Written request. Write out the lines from the top of the material through the line with "from mathutils import Vector, Matrix, Euler", exactly and with nothing added.
## start Exercise data
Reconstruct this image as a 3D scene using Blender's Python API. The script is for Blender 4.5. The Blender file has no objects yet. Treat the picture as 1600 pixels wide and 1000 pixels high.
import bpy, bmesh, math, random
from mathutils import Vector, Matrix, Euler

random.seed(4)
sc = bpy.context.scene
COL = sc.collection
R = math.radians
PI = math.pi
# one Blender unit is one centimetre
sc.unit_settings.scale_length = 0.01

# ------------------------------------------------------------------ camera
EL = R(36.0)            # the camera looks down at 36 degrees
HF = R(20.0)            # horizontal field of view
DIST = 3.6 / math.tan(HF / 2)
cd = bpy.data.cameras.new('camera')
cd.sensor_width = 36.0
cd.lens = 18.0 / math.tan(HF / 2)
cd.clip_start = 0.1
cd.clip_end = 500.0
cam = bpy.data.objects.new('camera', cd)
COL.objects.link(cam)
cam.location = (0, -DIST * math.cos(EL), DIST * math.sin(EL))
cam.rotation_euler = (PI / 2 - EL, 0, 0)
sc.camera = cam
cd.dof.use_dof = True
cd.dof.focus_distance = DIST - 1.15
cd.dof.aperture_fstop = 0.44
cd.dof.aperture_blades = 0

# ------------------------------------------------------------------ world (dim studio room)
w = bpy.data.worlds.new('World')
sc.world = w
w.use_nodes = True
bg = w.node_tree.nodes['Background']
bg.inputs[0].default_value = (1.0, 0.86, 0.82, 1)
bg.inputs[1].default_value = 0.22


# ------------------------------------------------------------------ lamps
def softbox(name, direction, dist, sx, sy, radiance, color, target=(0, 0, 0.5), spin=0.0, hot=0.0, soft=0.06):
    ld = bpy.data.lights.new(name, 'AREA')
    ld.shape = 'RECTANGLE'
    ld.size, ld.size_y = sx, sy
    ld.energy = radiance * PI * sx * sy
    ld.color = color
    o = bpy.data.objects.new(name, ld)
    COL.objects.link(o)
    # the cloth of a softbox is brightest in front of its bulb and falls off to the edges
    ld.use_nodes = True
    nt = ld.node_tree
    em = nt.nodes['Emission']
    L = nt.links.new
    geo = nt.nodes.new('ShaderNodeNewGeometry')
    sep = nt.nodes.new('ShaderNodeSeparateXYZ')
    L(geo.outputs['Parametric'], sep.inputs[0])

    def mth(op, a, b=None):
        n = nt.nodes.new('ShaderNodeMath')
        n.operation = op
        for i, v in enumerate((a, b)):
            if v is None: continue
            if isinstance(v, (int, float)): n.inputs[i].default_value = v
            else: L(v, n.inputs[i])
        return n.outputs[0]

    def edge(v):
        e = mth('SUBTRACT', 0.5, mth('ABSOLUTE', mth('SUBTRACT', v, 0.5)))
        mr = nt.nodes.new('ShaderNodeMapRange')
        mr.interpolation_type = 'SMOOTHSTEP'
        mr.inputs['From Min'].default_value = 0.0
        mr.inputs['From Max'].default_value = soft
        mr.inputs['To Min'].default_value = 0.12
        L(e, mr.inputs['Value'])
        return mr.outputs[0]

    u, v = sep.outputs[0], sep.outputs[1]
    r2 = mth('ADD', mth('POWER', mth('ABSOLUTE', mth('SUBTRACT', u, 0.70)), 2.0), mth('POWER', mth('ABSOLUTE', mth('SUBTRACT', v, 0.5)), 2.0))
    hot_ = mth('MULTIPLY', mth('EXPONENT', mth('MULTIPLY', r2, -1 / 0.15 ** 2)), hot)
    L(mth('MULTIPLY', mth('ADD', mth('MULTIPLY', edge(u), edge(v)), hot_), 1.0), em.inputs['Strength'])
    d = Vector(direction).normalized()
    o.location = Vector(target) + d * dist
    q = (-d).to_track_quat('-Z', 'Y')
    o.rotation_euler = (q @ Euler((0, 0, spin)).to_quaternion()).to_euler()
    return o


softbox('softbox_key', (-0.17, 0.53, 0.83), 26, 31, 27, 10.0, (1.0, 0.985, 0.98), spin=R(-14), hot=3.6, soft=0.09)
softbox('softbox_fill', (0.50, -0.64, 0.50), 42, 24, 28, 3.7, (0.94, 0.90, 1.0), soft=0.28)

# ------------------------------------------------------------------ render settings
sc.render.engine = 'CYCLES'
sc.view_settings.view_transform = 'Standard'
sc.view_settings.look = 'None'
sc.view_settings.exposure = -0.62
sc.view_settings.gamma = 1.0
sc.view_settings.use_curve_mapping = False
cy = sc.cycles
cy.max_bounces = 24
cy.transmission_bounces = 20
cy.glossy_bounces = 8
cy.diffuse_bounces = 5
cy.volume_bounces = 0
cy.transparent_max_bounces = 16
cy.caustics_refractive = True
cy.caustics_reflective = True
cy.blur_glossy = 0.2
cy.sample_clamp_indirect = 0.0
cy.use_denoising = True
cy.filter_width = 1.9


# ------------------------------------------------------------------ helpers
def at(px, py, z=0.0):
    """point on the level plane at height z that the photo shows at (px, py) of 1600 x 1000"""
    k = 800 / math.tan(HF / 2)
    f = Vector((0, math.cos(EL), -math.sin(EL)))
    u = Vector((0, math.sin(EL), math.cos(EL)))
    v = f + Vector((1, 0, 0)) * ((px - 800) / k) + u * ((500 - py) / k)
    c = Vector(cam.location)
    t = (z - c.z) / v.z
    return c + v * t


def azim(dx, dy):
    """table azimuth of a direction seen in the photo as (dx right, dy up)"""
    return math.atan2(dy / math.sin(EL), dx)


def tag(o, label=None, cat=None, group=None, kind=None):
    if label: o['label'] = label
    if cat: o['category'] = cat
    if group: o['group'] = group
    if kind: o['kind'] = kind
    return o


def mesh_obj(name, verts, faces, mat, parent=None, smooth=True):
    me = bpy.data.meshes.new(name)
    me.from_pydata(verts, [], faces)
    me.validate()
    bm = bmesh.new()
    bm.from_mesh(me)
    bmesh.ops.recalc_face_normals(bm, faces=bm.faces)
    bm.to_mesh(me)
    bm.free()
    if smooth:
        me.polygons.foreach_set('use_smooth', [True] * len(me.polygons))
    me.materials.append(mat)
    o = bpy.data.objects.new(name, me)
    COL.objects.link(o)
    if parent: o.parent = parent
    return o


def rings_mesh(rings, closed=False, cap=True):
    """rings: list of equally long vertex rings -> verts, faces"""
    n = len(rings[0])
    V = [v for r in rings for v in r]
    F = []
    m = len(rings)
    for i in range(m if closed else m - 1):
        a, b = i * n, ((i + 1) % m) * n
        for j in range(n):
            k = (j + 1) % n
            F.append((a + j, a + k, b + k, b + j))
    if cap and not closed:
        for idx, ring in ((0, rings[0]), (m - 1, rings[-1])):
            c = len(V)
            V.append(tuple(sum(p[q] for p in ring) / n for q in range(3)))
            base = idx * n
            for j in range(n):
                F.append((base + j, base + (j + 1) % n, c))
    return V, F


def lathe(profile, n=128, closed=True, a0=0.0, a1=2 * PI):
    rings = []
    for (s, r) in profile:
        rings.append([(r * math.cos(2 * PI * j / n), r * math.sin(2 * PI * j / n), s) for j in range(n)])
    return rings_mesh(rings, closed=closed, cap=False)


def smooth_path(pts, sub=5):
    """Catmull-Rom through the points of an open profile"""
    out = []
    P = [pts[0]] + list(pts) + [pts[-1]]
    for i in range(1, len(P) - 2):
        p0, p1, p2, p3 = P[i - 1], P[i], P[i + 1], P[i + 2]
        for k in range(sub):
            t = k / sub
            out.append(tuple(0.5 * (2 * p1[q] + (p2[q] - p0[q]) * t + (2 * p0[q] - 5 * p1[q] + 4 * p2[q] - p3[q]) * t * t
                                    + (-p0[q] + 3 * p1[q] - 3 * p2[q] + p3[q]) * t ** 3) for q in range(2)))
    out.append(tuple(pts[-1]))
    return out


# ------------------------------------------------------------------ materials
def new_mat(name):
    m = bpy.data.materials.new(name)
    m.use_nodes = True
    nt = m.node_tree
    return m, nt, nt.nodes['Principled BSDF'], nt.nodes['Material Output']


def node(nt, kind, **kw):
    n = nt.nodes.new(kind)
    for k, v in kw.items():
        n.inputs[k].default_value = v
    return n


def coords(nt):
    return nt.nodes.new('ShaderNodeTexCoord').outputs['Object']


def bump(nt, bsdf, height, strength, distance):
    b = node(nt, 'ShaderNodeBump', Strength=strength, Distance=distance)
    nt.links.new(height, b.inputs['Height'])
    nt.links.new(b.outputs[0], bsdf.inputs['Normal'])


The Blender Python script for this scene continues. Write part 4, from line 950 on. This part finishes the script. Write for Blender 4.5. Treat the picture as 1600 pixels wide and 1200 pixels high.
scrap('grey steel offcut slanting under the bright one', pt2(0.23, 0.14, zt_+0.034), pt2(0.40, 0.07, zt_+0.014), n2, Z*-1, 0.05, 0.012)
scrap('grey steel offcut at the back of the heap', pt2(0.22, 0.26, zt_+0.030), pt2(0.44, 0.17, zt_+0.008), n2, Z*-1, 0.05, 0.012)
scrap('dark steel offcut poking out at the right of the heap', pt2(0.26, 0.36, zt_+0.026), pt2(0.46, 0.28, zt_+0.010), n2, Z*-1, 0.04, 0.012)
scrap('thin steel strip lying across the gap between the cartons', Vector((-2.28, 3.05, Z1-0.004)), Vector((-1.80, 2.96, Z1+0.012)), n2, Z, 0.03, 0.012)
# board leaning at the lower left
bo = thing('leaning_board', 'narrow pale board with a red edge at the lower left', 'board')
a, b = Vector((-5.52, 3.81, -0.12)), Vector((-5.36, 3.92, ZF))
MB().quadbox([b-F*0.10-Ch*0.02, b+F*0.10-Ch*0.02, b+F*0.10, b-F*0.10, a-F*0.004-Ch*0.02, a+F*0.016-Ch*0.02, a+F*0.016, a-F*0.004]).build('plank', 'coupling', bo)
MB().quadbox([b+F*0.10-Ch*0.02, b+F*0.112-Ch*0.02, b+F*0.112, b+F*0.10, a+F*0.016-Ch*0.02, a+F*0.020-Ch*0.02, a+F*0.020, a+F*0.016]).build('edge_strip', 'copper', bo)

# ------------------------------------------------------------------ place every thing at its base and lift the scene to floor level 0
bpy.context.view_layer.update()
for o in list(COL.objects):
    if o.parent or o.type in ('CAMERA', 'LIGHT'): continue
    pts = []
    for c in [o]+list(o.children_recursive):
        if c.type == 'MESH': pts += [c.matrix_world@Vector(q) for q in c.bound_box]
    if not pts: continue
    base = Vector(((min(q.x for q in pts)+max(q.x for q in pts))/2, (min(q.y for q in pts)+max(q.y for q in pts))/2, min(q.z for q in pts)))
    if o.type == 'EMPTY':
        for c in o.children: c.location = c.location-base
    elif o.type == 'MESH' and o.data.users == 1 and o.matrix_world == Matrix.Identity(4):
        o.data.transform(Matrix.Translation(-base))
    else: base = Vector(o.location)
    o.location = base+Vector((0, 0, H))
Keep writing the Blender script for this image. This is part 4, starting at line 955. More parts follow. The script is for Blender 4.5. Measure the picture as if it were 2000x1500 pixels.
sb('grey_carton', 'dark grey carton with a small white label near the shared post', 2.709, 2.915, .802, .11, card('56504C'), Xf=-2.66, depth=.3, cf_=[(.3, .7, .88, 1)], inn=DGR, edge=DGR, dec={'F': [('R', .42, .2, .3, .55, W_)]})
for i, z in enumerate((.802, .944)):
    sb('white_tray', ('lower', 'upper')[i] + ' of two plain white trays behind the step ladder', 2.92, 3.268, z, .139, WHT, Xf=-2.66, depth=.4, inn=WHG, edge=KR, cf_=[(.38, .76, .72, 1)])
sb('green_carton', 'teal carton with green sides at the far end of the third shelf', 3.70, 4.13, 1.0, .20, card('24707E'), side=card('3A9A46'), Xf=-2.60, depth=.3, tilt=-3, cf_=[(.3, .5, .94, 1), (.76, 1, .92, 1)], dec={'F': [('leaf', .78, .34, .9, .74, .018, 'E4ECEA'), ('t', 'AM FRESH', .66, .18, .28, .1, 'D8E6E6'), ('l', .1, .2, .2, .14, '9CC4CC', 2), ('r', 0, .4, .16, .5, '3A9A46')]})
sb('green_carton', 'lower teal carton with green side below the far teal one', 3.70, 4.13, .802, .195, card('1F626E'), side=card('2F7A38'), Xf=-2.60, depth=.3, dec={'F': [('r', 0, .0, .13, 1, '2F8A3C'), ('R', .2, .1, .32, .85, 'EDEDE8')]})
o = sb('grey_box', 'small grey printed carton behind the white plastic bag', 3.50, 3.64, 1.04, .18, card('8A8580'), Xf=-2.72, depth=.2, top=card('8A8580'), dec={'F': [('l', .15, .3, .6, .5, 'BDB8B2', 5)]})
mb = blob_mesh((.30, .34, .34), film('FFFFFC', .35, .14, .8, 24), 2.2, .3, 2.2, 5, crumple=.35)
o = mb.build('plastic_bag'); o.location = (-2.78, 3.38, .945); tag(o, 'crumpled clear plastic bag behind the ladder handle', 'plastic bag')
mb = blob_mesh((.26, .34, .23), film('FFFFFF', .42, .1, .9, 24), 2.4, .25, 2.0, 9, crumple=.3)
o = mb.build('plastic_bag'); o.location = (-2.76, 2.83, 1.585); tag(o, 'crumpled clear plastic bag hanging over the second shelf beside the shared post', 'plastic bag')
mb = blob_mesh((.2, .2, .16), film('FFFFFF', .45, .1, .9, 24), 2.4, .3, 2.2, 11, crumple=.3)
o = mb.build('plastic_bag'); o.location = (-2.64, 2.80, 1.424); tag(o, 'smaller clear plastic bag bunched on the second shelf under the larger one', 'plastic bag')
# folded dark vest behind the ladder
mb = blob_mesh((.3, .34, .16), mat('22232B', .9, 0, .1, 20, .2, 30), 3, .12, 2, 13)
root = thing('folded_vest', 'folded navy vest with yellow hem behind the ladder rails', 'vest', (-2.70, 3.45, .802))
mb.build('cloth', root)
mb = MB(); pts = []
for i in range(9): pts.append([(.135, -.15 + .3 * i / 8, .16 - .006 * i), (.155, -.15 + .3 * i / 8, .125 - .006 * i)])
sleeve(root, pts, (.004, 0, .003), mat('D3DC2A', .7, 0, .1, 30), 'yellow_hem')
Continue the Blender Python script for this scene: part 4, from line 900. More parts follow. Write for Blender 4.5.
## end Exercise data
Answer to the task.
Reconstruct this image as a 3D scene using Blender's Python API. The script is for Blender 4.5. The Blender file has no objects yet. Treat the picture as 1600 pixels wide and 1000 pixels high.
import bpy, bmesh, math, random
from mathutils import Vector, Matrix, Euler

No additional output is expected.